Quem acompanha atentamente meus escritos não se surpreendeu com o fato de o caso Celso Daniel ganhar elasticidade no Supremo Tribunal Federal. Antecipamos que, dada a retirada de cena do inquérito que envolvia o então deputado Remi Trinta (PL-MA), a denúncia do Ministério Público Estadual contra o inocente Sérgio Gomes da Silva iria transformar o primeiro-amigo do prefeito assassinado em ponto nuclear da questionada constitucionalidade de investigação criminal dos promotores de Justiça.
Não deu outra. Anteontem, segunda-feira, o STF adiou mais uma vez a decisão sobre o poder investigatório do MP em matéria criminal.
Para variar, a mídia cobre muito mal o caso Celso Daniel. Depois de produzir quase 700 mil caracteres (ou 186 páginas) para a revista LivreMercado desde outubro de 2005, asseguro que o tratamento da Imprensa é uma mistura de incompetência e desinformação. Um ou outro jornalista mais cuidadoso ao menos não comete escorregões. Resgatar o caso sem o ranço da culpabilidade acrítica de um inocente é impossível aos jornalistas acomodados, diligentes presas de informações unilaterais.
A decisão parcial do Supremo Tribunal Federal não permite prognósticos sobre o placar final. É provável que a interrogação se prolongue por mais tempo, porque o temário é explosivo. Se for confirmado o mérito do habeas corpus do empresário Sérgio Gomes e também a anulação da ação penal do MP de Santo André, casos análogos seguiriam pela correnteza da jurisprudência.
Ou seja: eventualmente poderá haver pressão despropositada que refletiria em prejuízo latente a Sérgio Gomes, repito, inocentado em todas as investigações policiais, as quais se deram com o acompanhamento de membros do Ministério Público — como determina a Constituição Federal.
Embora o placar interrompido seja de empate na interpretação do poder investigatório-criminal do MP, no caso específico da confirmação da liminar de habeas corpus, que retirou Sérgio Gomes da prisão, o primeiro-amigo de Celso Daniel vence por dois a zero, porque tanto o relator do STF, ministro Marco Aurélio, quanto Sepúlveda Pertence entenderam que a prisão preventiva não se sustenta. Ou seja: Sérgio Gomes foi vítima de abuso judicial.

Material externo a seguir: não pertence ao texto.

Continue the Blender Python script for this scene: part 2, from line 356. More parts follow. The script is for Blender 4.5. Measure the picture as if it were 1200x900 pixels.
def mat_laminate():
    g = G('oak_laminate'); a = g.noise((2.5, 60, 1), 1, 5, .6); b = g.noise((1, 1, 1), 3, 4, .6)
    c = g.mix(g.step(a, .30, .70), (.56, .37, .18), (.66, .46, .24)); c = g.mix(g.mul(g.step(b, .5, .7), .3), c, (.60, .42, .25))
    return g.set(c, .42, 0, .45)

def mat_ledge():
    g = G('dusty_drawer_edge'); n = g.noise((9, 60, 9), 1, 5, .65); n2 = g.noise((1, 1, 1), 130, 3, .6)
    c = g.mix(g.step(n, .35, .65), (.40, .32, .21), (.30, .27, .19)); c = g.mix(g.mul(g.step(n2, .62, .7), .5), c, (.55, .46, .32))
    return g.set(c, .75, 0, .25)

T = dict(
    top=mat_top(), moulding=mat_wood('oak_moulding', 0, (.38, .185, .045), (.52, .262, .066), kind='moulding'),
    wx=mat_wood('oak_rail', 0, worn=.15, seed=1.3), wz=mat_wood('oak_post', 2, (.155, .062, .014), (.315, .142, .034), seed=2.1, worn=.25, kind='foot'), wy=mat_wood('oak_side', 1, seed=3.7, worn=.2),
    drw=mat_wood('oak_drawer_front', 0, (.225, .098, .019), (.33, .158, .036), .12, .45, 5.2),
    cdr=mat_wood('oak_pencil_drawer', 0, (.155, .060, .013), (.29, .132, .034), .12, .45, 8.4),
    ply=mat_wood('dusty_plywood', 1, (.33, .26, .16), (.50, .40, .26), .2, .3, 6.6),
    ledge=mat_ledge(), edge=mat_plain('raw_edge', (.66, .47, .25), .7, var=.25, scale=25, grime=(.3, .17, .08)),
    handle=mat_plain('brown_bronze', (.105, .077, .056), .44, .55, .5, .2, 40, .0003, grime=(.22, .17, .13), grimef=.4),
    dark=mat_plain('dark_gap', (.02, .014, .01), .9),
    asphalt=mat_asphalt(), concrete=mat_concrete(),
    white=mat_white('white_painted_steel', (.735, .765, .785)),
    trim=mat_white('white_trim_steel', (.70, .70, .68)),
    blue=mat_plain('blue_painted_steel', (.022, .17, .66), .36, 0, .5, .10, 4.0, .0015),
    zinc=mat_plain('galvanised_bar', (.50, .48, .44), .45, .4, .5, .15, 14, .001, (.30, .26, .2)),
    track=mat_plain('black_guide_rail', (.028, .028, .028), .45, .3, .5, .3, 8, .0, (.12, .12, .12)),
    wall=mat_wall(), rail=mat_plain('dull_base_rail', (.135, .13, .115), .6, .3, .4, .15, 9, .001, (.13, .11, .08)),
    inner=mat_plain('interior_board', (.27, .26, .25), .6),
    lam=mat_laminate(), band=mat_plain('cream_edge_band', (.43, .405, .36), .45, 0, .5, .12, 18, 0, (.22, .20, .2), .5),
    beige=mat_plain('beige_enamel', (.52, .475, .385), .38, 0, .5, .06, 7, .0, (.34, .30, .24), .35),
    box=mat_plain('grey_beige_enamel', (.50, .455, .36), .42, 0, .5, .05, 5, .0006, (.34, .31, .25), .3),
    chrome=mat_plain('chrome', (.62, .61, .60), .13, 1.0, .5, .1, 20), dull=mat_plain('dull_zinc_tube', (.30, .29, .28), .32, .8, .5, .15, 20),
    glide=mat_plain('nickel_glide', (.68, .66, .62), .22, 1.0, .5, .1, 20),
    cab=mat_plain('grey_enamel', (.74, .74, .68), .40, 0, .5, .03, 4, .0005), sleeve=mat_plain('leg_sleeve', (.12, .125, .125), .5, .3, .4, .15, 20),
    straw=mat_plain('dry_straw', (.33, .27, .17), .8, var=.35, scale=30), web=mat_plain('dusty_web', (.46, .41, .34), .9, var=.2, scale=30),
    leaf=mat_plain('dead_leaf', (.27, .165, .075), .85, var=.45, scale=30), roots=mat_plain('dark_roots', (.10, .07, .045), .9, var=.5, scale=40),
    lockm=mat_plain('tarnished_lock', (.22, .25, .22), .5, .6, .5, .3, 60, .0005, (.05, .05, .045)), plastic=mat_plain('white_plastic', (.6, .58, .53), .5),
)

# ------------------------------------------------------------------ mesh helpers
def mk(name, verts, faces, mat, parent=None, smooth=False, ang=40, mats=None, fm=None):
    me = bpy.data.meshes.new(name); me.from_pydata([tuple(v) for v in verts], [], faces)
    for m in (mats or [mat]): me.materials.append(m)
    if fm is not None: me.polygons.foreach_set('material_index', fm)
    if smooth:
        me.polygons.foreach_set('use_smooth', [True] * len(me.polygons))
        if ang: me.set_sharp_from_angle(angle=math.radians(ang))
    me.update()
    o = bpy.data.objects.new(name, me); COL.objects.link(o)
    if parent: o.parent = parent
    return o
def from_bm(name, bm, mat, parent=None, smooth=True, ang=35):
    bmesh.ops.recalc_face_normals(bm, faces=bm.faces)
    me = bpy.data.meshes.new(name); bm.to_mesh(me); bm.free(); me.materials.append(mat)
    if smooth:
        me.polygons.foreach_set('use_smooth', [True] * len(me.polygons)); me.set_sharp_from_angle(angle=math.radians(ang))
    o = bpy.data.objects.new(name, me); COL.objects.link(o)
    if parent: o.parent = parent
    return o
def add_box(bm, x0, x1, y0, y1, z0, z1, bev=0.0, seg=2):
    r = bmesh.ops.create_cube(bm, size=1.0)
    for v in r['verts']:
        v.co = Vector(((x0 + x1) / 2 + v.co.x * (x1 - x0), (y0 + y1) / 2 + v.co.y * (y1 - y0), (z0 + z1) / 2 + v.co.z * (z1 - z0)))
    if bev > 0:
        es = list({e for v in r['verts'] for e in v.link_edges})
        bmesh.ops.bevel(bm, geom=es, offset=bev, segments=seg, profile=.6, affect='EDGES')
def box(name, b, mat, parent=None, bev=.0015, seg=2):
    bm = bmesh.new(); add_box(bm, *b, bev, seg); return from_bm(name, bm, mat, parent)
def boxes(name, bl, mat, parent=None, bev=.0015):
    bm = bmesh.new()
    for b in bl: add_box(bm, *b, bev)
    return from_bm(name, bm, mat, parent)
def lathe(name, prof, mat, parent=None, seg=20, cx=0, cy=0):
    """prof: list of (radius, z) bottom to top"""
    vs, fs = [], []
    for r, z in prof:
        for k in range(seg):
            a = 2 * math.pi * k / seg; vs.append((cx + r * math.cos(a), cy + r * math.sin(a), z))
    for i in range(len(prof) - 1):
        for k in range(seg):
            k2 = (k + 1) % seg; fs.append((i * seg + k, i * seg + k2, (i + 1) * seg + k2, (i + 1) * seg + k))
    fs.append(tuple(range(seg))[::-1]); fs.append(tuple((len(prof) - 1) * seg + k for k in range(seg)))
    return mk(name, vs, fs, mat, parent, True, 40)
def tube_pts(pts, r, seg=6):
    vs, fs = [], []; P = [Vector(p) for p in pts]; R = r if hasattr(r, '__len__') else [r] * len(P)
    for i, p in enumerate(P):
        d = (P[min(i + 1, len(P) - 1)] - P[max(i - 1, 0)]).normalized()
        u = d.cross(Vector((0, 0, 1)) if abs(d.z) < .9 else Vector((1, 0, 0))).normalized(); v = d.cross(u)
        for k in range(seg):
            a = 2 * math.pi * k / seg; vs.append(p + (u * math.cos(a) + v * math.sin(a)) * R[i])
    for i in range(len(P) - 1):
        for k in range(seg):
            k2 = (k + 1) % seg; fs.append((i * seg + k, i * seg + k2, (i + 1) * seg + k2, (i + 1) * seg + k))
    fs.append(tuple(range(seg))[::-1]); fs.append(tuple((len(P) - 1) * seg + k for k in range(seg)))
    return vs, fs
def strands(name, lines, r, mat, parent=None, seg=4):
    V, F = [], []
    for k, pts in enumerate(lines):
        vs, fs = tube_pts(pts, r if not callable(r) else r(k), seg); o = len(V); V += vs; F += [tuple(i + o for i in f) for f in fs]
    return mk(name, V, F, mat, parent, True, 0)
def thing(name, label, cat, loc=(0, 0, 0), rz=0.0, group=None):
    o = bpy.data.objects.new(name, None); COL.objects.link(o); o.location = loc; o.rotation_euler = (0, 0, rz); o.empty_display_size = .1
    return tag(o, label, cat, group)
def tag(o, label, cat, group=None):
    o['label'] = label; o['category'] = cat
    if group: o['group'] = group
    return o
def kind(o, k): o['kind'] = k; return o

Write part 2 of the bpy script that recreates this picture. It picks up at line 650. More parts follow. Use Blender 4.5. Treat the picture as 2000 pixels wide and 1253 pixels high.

Obviamente, o procurador-geral da República, Antonio Fernando de Souza, defende a atuação do Ministério Público Estadual como agente de investigação e denúncia de Sérgio Gomes. Disse ele ao G1, site de notícias do jornal “O Globo”: “Não há na Constituição Federal nenhuma regra que exclua o poder investigatório do MP. As normas estabelecidas trabalham no sentido da sua ampla legitimidade investigatória, seja na área penal ou não. No caso concreto, a atividade do MP foi supletiva à policial”, afirmou.
O procurador-geral da República está enganado: a atuação do MP de Santo André não foi supletiva em relação à policial, mas substitutiva, porque agiu fora do enquadramento constitucional, à parte das apurações da Polícia Civil e da Polícia Federal.
Sérgio Gomes é sobrevivente de uma opereta irracional que o elegeu bode expiatório, aniquilando-o em todos os sentidos. Nenhuma reparação financeira conseguirá amenizar jamais as barbaridades que o atingiram, com efeitos danosos sobre seus familiares.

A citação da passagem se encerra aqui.